* start *

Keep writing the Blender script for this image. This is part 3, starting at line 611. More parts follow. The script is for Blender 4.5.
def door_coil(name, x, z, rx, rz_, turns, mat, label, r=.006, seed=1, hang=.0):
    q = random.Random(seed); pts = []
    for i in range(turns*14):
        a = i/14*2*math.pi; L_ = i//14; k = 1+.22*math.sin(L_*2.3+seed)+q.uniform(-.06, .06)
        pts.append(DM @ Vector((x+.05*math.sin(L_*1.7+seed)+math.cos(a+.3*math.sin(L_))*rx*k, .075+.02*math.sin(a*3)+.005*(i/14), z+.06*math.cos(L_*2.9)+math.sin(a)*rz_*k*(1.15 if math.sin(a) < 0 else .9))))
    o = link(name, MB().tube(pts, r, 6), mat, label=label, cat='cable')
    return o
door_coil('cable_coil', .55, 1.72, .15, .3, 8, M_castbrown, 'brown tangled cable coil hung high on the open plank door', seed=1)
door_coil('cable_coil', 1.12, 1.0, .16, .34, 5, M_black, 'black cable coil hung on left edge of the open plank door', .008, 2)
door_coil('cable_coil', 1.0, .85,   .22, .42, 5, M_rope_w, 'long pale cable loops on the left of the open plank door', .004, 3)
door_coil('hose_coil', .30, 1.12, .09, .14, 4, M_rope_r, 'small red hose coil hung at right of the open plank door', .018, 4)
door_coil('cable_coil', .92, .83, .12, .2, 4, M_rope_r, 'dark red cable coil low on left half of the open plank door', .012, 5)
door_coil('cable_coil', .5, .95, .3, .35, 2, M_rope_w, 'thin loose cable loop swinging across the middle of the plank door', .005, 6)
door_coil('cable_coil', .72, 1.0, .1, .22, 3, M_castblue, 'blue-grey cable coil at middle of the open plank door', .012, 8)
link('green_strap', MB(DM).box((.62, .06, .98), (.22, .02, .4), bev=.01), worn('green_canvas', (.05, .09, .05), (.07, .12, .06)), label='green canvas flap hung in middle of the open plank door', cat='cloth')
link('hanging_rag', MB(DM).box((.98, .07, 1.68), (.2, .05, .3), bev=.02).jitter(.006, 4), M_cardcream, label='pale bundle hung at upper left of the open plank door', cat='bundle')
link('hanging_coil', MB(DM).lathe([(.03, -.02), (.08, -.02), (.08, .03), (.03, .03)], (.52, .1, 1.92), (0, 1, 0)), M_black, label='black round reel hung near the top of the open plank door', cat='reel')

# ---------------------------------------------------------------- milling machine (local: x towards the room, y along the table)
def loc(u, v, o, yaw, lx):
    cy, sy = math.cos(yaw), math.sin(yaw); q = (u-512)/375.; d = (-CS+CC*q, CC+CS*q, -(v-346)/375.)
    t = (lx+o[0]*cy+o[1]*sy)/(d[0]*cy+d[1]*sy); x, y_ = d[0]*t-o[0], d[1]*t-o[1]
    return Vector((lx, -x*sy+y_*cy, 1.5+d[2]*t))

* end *

Problem description — Word for word, write out the data.

Completed exercise —
Keep writing the Blender script for this image. This is part 3, starting at line 611. More parts follow. The script is for Blender 4.5.
def door_coil(name, x, z, rx, rz_, turns, mat, label, r=.006, seed=1, hang=.0):
    q = random.Random(seed); pts = []
    for i in range(turns*14):
        a = i/14*2*math.pi; L_ = i//14; k = 1+.22*math.sin(L_*2.3+seed)+q.uniform(-.06, .06)
        pts.append(DM @ Vector((x+.05*math.sin(L_*1.7+seed)+math.cos(a+.3*math.sin(L_))*rx*k, .075+.02*math.sin(a*3)+.005*(i/14), z+.06*math.cos(L_*2.9)+math.sin(a)*rz_*k*(1.15 if math.sin(a) < 0 else .9))))
    o = link(name, MB().tube(pts, r, 6), mat, label=label, cat='cable')
    return o
door_coil('cable_coil', .55, 1.72, .15, .3, 8, M_castbrown, 'brown tangled cable coil hung high on the open plank door', seed=1)
door_coil('cable_coil', 1.12, 1.0, .16, .34, 5, M_black, 'black cable coil hung on left edge of the open plank door', .008, 2)
door_coil('cable_coil', 1.0, .85,   .22, .42, 5, M_rope_w, 'long pale cable loops on the left of the open plank door', .004, 3)
door_coil('hose_coil', .30, 1.12, .09, .14, 4, M_rope_r, 'small red hose coil hung at right of the open plank door', .018, 4)
door_coil('cable_coil', .92, .83, .12, .2, 4, M_rope_r, 'dark red cable coil low on left half of the open plank door', .012, 5)
door_coil('cable_coil', .5, .95, .3, .35, 2, M_rope_w, 'thin loose cable loop swinging across the middle of the plank door', .005, 6)
door_coil('cable_coil', .72, 1.0, .1, .22, 3, M_castblue, 'blue-grey cable coil at middle of the open plank door', .012, 8)
link('green_strap', MB(DM).box((.62, .06, .98), (.22, .02, .4), bev=.01), worn('green_canvas', (.05, .09, .05), (.07, .12, .06)), label='green canvas flap hung in middle of the open plank door', cat='cloth')
link('hanging_rag', MB(DM).box((.98, .07, 1.68), (.2, .05, .3), bev=.02).jitter(.006, 4), M_cardcream, label='pale bundle hung at upper left of the open plank door', cat='bundle')
link('hanging_coil', MB(DM).lathe([(.03, -.02), (.08, -.02), (.08, .03), (.03, .03)], (.52, .1, 1.92), (0, 1, 0)), M_black, label='black round reel hung near the top of the open plank door', cat='reel')

# ---------------------------------------------------------------- milling machine (local: x towards the room, y along the table)
def loc(u, v, o, yaw, lx):
    cy, sy = math.cos(yaw), math.sin(yaw); q = (u-512)/375.; d = (-CS+CC*q, CC+CS*q, -(v-346)/375.)
    t = (lx+o[0]*cy+o[1]*sy)/(d[0]*cy+d[1]*sy); x, y_ = d[0]*t-o[0], d[1]*t-o[1]
    return Vector((lx, -x*sy+y_*cy, 1.5+d[2]*t))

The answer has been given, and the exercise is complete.